Co-Design of Structural Timber Components through Automated Model Generation for Manufacturing Simulation of Reconfigurable Manufacturing Systems

Manufacturing of products with high variability and small batch sizes, such as prefabricated timber building components, presents significant manufacturing challenges. In urban areas, the construction industry's relatively low productivity, coupled with rising demand for affordable housing and irregularly shaped spaces, calls for novel and innovative construction technologies. The method of computational design shows promise as a solution, allowing unique, optimized structures composed of individual components, departing from conventional modular construction. Automated prefabrication of these building components enhances construction productivity. Reconfigurable manufacturing systems offer a practical solution for addressing building component variations and changing project requirements, requiring frequent system reconfiguration.

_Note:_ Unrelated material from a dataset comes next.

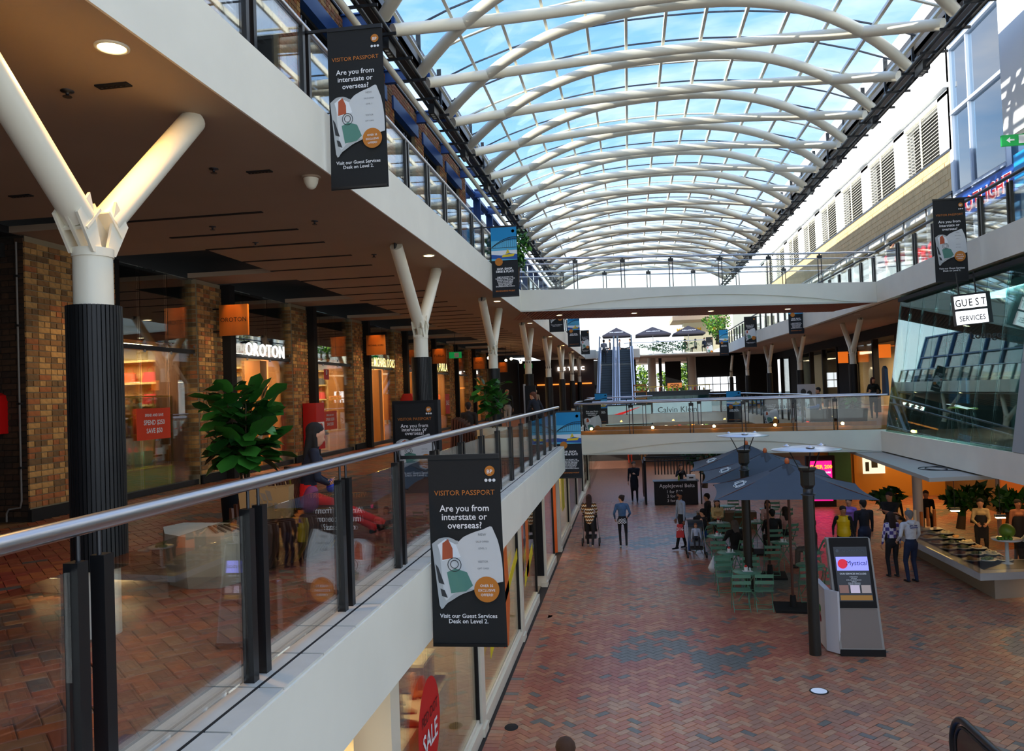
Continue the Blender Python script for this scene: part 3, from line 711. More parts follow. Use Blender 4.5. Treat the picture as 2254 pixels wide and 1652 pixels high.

The co-design process concurrently optimizes building components and manufacturing systems to ensure manufacturability and structural optimization through iterative design, validated by simulation. However, manual simulation implementation and validation for component manufacturability is time-consuming and error-prone, especially considering the numerous iterations and layout variants involved in the co-design process. This paper proposes a method for automatically generating and conducting simulations to check the manufacturability of building elements to enable co-design. The proposed method uses AutomationML as a modeling language for describing the manufacturing system and building components. We conduct several simulations with parametrically generated timber shell elements to validate the proposed method.